- _RECORDED INFORMATION_
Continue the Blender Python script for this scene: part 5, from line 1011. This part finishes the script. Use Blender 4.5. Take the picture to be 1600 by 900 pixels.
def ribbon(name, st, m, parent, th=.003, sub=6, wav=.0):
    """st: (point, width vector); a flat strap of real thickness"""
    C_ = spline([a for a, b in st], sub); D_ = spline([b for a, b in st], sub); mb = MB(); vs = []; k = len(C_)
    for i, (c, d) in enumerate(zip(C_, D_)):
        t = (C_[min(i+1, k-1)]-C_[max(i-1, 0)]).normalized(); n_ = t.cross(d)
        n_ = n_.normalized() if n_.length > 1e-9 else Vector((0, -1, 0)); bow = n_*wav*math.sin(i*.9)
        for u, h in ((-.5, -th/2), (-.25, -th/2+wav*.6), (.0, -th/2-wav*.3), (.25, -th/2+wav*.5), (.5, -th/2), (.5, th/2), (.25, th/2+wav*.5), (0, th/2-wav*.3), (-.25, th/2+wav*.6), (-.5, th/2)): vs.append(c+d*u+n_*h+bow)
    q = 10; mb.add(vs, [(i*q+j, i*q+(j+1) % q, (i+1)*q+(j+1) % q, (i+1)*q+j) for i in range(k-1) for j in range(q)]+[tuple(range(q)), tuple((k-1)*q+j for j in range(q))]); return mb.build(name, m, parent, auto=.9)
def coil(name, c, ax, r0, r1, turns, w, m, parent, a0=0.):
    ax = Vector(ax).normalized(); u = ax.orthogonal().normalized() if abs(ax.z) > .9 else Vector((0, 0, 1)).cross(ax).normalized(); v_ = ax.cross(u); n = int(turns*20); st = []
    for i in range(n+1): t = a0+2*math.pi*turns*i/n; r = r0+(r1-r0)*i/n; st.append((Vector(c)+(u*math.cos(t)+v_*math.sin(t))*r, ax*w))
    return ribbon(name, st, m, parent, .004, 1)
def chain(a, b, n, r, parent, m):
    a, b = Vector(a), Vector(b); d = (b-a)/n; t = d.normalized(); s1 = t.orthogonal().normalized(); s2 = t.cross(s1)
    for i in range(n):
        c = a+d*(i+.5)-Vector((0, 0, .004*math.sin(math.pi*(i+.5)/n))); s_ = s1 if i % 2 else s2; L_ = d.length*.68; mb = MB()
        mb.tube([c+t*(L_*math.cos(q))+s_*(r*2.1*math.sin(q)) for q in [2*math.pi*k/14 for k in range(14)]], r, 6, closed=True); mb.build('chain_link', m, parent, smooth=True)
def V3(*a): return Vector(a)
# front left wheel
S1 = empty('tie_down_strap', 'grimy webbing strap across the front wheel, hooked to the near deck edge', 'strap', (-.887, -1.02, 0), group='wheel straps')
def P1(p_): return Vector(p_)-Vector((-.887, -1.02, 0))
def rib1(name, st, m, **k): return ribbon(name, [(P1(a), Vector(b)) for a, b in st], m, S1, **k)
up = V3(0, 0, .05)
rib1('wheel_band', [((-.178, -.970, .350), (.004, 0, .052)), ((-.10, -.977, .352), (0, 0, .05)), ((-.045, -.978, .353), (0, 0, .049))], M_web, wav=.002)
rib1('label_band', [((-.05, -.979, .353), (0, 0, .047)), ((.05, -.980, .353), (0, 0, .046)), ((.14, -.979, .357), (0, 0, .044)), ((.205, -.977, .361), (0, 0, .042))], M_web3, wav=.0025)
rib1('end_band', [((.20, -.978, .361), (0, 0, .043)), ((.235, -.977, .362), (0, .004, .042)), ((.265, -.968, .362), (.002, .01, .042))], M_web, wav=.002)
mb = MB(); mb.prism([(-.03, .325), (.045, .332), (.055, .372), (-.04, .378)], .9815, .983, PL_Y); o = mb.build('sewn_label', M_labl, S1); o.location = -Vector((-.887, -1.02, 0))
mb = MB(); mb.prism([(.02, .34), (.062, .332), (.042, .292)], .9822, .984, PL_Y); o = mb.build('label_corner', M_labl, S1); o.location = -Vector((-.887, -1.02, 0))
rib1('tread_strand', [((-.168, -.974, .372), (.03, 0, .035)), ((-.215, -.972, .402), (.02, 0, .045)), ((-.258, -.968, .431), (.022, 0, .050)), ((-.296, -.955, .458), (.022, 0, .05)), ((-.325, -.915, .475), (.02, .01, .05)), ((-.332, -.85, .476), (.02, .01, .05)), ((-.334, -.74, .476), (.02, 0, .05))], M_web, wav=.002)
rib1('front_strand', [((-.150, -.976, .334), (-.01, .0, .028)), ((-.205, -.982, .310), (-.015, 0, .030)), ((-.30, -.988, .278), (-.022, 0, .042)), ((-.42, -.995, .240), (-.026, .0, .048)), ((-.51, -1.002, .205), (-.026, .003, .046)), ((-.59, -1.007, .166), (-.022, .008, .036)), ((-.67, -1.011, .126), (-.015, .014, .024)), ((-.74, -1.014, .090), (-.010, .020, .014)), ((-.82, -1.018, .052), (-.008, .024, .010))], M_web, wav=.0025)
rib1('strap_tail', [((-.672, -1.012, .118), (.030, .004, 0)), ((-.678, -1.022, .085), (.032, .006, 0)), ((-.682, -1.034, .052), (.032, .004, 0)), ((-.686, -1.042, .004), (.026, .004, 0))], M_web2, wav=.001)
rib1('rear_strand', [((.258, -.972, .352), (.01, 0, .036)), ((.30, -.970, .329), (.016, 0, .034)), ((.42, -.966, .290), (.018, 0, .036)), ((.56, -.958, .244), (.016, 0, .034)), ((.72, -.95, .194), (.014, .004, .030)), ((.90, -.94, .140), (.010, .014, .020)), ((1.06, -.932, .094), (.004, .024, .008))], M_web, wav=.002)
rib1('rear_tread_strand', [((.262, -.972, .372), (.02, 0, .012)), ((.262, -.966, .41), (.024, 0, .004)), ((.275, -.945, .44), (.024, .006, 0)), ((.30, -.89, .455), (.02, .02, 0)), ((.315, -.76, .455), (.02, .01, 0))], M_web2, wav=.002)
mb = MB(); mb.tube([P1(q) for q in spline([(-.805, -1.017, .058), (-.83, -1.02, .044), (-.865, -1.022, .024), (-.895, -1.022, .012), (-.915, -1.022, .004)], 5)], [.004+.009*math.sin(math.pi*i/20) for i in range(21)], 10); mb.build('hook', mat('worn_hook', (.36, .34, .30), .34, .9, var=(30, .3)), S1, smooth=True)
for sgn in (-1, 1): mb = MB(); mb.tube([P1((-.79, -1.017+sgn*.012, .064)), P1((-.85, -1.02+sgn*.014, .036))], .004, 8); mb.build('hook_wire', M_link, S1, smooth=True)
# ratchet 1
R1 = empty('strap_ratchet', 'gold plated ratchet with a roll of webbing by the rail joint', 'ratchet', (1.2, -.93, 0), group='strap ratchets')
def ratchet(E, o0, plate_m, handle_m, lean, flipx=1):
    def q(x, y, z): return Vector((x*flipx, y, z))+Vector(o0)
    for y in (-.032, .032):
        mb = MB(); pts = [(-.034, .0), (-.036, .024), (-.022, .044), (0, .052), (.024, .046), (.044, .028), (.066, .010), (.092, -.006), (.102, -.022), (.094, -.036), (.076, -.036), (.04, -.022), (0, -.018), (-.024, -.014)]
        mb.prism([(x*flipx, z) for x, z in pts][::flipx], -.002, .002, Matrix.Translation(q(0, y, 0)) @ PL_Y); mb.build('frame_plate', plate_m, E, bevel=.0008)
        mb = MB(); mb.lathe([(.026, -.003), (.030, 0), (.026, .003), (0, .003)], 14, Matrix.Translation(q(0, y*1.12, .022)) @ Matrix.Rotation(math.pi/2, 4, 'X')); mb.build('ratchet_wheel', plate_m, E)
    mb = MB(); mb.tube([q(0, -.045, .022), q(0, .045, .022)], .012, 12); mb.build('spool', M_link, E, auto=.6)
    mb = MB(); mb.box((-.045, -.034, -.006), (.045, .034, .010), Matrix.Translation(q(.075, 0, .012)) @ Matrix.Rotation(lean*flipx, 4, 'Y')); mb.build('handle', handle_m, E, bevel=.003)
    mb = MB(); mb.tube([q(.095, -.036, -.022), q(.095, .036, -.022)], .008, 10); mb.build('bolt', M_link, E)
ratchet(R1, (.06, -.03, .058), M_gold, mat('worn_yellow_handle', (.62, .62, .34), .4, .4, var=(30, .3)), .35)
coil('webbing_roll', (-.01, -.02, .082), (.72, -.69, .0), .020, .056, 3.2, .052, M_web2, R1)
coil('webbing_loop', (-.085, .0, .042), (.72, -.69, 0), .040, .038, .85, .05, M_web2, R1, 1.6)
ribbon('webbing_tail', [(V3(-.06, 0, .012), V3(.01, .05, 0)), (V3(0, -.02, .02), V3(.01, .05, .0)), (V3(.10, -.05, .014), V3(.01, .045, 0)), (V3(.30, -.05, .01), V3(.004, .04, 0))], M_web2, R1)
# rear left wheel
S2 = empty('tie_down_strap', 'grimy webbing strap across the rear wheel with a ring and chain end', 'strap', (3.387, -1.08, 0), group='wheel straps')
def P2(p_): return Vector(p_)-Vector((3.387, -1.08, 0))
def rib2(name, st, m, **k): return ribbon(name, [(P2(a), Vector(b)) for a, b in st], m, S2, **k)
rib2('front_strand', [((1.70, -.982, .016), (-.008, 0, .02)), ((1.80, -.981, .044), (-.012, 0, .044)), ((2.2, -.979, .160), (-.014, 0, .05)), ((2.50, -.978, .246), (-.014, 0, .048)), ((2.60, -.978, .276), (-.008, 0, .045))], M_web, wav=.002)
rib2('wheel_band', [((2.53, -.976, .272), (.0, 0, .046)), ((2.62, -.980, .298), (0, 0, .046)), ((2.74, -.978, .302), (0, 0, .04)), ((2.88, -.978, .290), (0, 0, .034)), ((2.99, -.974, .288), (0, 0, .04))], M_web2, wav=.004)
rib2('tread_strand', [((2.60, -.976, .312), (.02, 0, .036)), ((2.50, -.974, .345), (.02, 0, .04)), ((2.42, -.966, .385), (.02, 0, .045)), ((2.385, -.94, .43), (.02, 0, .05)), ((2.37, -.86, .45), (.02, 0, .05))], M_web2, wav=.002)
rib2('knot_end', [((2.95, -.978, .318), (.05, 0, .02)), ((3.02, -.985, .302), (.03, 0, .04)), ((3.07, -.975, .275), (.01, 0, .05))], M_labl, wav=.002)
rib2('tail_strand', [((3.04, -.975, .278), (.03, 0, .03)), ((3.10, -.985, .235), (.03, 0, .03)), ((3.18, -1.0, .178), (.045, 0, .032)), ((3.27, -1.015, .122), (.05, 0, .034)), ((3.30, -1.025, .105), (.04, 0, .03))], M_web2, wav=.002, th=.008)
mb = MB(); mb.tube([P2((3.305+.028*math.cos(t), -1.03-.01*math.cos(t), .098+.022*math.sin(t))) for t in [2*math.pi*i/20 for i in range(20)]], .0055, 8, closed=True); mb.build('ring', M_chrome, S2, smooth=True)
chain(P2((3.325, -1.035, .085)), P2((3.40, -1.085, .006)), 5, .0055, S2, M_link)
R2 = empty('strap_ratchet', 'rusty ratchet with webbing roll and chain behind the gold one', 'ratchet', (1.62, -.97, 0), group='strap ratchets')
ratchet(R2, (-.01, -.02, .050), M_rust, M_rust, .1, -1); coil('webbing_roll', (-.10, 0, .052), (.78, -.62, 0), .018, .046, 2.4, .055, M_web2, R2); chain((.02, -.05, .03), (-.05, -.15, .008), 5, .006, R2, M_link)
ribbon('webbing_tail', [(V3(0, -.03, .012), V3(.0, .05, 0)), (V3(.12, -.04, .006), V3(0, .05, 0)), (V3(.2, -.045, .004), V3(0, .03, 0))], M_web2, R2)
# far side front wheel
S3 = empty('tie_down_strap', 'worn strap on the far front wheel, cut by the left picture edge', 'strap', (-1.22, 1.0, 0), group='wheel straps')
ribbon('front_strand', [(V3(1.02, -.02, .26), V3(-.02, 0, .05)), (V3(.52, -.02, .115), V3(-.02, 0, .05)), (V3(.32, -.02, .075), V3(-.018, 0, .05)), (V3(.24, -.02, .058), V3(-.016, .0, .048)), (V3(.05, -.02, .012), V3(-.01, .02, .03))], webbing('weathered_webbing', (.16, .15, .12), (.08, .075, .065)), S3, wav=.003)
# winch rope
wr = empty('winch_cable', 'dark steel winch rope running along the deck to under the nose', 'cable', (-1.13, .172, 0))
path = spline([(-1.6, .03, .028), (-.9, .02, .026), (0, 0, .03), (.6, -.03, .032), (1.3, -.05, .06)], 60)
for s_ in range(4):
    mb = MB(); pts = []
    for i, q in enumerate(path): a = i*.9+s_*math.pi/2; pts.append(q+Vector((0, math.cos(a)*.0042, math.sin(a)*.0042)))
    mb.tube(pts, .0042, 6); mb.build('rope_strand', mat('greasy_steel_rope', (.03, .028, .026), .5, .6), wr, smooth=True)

- _WHAT NEEDS TO BE DONE_
Search the data for "picture" and list every line in which it occurs.

- _EXPECTED ANSWER_
Continue the Blender Python script for this scene: part 5, from line 1011. This part finishes the script. Use Blender 4.5. Take the picture to be 1600 by 900 pixels.
S3 = empty('tie_down_strap', 'worn strap on the far front wheel, cut by the left picture edge', 'strap', (-1.22, 1.0, 0), group='wheel straps')